## START

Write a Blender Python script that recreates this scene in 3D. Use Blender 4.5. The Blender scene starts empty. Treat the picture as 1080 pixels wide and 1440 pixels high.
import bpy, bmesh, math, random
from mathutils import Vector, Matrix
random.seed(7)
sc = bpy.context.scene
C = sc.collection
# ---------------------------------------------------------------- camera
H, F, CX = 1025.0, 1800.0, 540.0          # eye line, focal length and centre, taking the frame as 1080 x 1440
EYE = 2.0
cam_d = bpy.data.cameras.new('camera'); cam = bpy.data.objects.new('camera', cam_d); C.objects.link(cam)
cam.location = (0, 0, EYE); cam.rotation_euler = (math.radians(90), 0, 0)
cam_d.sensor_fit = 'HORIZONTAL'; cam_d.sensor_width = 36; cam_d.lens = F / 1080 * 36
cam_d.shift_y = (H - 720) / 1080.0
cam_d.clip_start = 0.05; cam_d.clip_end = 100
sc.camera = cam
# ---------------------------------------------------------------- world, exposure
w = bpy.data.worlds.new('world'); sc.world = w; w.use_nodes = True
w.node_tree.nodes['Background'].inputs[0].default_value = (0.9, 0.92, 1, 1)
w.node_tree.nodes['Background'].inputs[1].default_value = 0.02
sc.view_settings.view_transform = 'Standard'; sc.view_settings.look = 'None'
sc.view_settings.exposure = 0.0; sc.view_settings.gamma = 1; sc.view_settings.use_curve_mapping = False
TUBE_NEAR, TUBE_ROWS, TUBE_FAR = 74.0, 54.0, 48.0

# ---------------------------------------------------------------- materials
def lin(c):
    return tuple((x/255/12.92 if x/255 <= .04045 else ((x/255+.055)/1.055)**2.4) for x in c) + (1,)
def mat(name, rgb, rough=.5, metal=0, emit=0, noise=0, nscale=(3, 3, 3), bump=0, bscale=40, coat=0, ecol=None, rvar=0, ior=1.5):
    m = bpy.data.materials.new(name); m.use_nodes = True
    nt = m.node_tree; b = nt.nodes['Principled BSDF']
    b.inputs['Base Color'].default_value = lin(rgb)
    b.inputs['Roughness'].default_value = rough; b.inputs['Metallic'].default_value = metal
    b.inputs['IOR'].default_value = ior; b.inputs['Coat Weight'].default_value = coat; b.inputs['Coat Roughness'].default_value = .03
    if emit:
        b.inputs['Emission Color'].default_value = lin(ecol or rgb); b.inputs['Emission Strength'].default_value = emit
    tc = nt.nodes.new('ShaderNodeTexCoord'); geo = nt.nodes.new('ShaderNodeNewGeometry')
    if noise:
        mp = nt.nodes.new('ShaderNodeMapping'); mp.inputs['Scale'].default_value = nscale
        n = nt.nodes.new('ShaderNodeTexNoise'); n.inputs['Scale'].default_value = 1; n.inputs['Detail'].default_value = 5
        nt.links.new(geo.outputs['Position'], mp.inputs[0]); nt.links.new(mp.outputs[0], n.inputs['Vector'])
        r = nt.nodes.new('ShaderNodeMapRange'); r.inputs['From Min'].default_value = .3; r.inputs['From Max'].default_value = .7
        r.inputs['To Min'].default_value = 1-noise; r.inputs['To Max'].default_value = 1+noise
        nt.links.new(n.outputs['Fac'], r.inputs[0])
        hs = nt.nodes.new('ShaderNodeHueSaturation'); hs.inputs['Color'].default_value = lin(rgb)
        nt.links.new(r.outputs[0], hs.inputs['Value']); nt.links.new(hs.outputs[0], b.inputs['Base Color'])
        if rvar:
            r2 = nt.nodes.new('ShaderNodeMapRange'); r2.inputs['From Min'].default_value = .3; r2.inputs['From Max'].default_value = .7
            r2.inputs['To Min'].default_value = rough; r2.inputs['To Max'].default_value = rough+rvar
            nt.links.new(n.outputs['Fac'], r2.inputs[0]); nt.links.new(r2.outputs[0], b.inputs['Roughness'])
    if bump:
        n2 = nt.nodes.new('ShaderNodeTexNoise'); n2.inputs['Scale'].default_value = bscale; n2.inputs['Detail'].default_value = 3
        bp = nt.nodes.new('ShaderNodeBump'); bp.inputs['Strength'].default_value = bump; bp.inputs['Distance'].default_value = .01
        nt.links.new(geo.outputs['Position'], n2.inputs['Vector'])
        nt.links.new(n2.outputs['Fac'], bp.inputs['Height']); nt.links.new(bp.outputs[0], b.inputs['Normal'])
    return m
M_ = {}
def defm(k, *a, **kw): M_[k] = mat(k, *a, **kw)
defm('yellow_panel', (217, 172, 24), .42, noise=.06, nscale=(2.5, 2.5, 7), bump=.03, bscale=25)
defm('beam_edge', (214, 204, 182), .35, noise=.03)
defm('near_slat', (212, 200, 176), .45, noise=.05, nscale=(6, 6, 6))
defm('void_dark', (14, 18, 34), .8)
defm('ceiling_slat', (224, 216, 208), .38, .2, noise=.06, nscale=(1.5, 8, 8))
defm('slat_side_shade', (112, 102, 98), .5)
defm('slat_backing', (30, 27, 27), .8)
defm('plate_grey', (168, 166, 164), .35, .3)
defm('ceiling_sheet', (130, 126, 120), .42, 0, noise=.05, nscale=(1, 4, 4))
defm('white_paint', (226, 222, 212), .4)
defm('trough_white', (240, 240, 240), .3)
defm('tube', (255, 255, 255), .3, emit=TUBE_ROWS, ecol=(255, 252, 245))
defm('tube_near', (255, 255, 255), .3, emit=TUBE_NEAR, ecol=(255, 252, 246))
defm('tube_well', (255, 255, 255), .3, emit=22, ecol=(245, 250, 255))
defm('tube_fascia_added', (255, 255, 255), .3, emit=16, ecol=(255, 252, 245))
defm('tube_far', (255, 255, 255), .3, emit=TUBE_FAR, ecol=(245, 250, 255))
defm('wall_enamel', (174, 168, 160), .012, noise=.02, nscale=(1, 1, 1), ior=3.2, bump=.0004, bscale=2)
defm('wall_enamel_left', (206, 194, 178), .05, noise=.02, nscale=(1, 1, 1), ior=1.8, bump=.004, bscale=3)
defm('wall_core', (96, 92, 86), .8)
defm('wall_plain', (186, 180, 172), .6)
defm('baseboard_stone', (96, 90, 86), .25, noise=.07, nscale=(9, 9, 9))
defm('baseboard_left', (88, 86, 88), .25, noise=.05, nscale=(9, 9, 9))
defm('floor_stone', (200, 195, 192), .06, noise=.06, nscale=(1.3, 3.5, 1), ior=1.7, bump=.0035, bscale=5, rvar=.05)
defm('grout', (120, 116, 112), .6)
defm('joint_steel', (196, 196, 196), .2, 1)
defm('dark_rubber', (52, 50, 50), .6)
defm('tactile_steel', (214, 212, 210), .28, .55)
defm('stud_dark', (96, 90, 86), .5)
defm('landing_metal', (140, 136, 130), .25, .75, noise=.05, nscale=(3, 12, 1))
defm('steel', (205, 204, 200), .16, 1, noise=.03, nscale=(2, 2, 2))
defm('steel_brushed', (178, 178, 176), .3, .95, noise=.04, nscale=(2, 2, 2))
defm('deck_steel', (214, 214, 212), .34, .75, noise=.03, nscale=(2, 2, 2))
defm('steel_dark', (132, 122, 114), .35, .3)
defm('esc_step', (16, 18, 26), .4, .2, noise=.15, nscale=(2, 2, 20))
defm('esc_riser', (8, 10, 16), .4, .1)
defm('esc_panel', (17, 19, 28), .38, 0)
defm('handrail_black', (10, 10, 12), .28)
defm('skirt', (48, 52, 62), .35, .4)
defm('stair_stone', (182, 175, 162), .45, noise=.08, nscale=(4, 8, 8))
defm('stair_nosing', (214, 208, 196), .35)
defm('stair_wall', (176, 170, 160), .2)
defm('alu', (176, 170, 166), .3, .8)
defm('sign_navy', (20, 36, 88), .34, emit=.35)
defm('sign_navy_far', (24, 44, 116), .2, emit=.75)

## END

- _EXERCISE DETAILS_:
Copy out the whole listing exactly as written.

- _RESPONSE_:
Write a Blender Python script that recreates this scene in 3D. Use Blender 4.5. The Blender scene starts empty. Treat the picture as 1080 pixels wide and 1440 pixels high.
import bpy, bmesh, math, random
from mathutils import Vector, Matrix
random.seed(7)
sc = bpy.context.scene
C = sc.collection
# ---------------------------------------------------------------- camera
H, F, CX = 1025.0, 1800.0, 540.0          # eye line, focal length and centre, taking the frame as 1080 x 1440
EYE = 2.0
cam_d = bpy.data.cameras.new('camera'); cam = bpy.data.objects.new('camera', cam_d); C.objects.link(cam)
cam.location = (0, 0, EYE); cam.rotation_euler = (math.radians(90), 0, 0)
cam_d.sensor_fit = 'HORIZONTAL'; cam_d.sensor_width = 36; cam_d.lens = F / 1080 * 36
cam_d.shift_y = (H - 720) / 1080.0
cam_d.clip_start = 0.05; cam_d.clip_end = 100
sc.camera = cam
# ---------------------------------------------------------------- world, exposure
w = bpy.data.worlds.new('world'); sc.world = w; w.use_nodes = True
w.node_tree.nodes['Background'].inputs[0].default_value = (0.9, 0.92, 1, 1)
w.node_tree.nodes['Background'].inputs[1].default_value = 0.02
sc.view_settings.view_transform = 'Standard'; sc.view_settings.look = 'None'
sc.view_settings.exposure = 0.0; sc.view_settings.gamma = 1; sc.view_settings.use_curve_mapping = False
TUBE_NEAR, TUBE_ROWS, TUBE_FAR = 74.0, 54.0, 48.0

# ---------------------------------------------------------------- materials
def lin(c):
    return tuple((x/255/12.92 if x/255 <= .04045 else ((x/255+.055)/1.055)**2.4) for x in c) + (1,)
def mat(name, rgb, rough=.5, metal=0, emit=0, noise=0, nscale=(3, 3, 3), bump=0, bscale=40, coat=0, ecol=None, rvar=0, ior=1.5):
    m = bpy.data.materials.new(name); m.use_nodes = True
    nt = m.node_tree; b = nt.nodes['Principled BSDF']
    b.inputs['Base Color'].default_value = lin(rgb)
    b.inputs['Roughness'].default_value = rough; b.inputs['Metallic'].default_value = metal
    b.inputs['IOR'].default_value = ior; b.inputs['Coat Weight'].default_value = coat; b.inputs['Coat Roughness'].default_value = .03
    if emit:
        b.inputs['Emission Color'].default_value = lin(ecol or rgb); b.inputs['Emission Strength'].default_value = emit
    tc = nt.nodes.new('ShaderNodeTexCoord'); geo = nt.nodes.new('ShaderNodeNewGeometry')
    if noise:
        mp = nt.nodes.new('ShaderNodeMapping'); mp.inputs['Scale'].default_value = nscale
        n = nt.nodes.new('ShaderNodeTexNoise'); n.inputs['Scale'].default_value = 1; n.inputs['Detail'].default_value = 5
        nt.links.new(geo.outputs['Position'], mp.inputs[0]); nt.links.new(mp.outputs[0], n.inputs['Vector'])
        r = nt.nodes.new('ShaderNodeMapRange'); r.inputs['From Min'].default_value = .3; r.inputs['From Max'].default_value = .7
        r.inputs['To Min'].default_value = 1-noise; r.inputs['To Max'].default_value = 1+noise
        nt.links.new(n.outputs['Fac'], r.inputs[0])
        hs = nt.nodes.new('ShaderNodeHueSaturation'); hs.inputs['Color'].default_value = lin(rgb)
        nt.links.new(r.outputs[0], hs.inputs['Value']); nt.links.new(hs.outputs[0], b.inputs['Base Color'])
        if rvar:
            r2 = nt.nodes.new('ShaderNodeMapRange'); r2.inputs['From Min'].default_value = .3; r2.inputs['From Max'].default_value = .7
            r2.inputs['To Min'].default_value = rough; r2.inputs['To Max'].default_value = rough+rvar
            nt.links.new(n.outputs['Fac'], r2.inputs[0]); nt.links.new(r2.outputs[0], b.inputs['Roughness'])
    if bump:
        n2 = nt.nodes.new('ShaderNodeTexNoise'); n2.inputs['Scale'].default_value = bscale; n2.inputs['Detail'].default_value = 3
        bp = nt.nodes.new('ShaderNodeBump'); bp.inputs['Strength'].default_value = bump; bp.inputs['Distance'].default_value = .01
        nt.links.new(geo.outputs['Position'], n2.inputs['Vector'])
        nt.links.new(n2.outputs['Fac'], bp.inputs['Height']); nt.links.new(bp.outputs[0], b.inputs['Normal'])
    return m
M_ = {}
def defm(k, *a, **kw): M_[k] = mat(k, *a, **kw)
defm('yellow_panel', (217, 172, 24), .42, noise=.06, nscale=(2.5, 2.5, 7), bump=.03, bscale=25)
defm('beam_edge', (214, 204, 182), .35, noise=.03)
defm('near_slat', (212, 200, 176), .45, noise=.05, nscale=(6, 6, 6))
defm('void_dark', (14, 18, 34), .8)
defm('ceiling_slat', (224, 216, 208), .38, .2, noise=.06, nscale=(1.5, 8, 8))
defm('slat_side_shade', (112, 102, 98), .5)
defm('slat_backing', (30, 27, 27), .8)
defm('plate_grey', (168, 166, 164), .35, .3)
defm('ceiling_sheet', (130, 126, 120), .42, 0, noise=.05, nscale=(1, 4, 4))
defm('white_paint', (226, 222, 212), .4)
defm('trough_white', (240, 240, 240), .3)
defm('tube', (255, 255, 255), .3, emit=TUBE_ROWS, ecol=(255, 252, 245))
defm('tube_near', (255, 255, 255), .3, emit=TUBE_NEAR, ecol=(255, 252, 246))
defm('tube_well', (255, 255, 255), .3, emit=22, ecol=(245, 250, 255))
defm('tube_fascia_added', (255, 255, 255), .3, emit=16, ecol=(255, 252, 245))
defm('tube_far', (255, 255, 255), .3, emit=TUBE_FAR, ecol=(245, 250, 255))
defm('wall_enamel', (174, 168, 160), .012, noise=.02, nscale=(1, 1, 1), ior=3.2, bump=.0004, bscale=2)
defm('wall_enamel_left', (206, 194, 178), .05, noise=.02, nscale=(1, 1, 1), ior=1.8, bump=.004, bscale=3)
defm('wall_core', (96, 92, 86), .8)
defm('wall_plain', (186, 180, 172), .6)
defm('baseboard_stone', (96, 90, 86), .25, noise=.07, nscale=(9, 9, 9))
defm('baseboard_left', (88, 86, 88), .25, noise=.05, nscale=(9, 9, 9))
defm('floor_stone', (200, 195, 192), .06, noise=.06, nscale=(1.3, 3.5, 1), ior=1.7, bump=.0035, bscale=5, rvar=.05)
defm('grout', (120, 116, 112), .6)
defm('joint_steel', (196, 196, 196), .2, 1)
defm('dark_rubber', (52, 50, 50), .6)
defm('tactile_steel', (214, 212, 210), .28, .55)
defm('stud_dark', (96, 90, 86), .5)
defm('landing_metal', (140, 136, 130), .25, .75, noise=.05, nscale=(3, 12, 1))
defm('steel', (205, 204, 200), .16, 1, noise=.03, nscale=(2, 2, 2))
defm('steel_brushed', (178, 178, 176), .3, .95, noise=.04, nscale=(2, 2, 2))
defm('deck_steel', (214, 214, 212), .34, .75, noise=.03, nscale=(2, 2, 2))
defm('steel_dark', (132, 122, 114), .35, .3)
defm('esc_step', (16, 18, 26), .4, .2, noise=.15, nscale=(2, 2, 20))
defm('esc_riser', (8, 10, 16), .4, .1)
defm('esc_panel', (17, 19, 28), .38, 0)
defm('handrail_black', (10, 10, 12), .28)
defm('skirt', (48, 52, 62), .35, .4)
defm('stair_stone', (182, 175, 162), .45, noise=.08, nscale=(4, 8, 8))
defm('stair_nosing', (214, 208, 196), .35)
defm('stair_wall', (176, 170, 160), .2)
defm('alu', (176, 170, 166), .3, .8)
defm('sign_navy', (20, 36, 88), .34, emit=.35)
defm('sign_navy_far', (24, 44, 116), .2, emit=.75)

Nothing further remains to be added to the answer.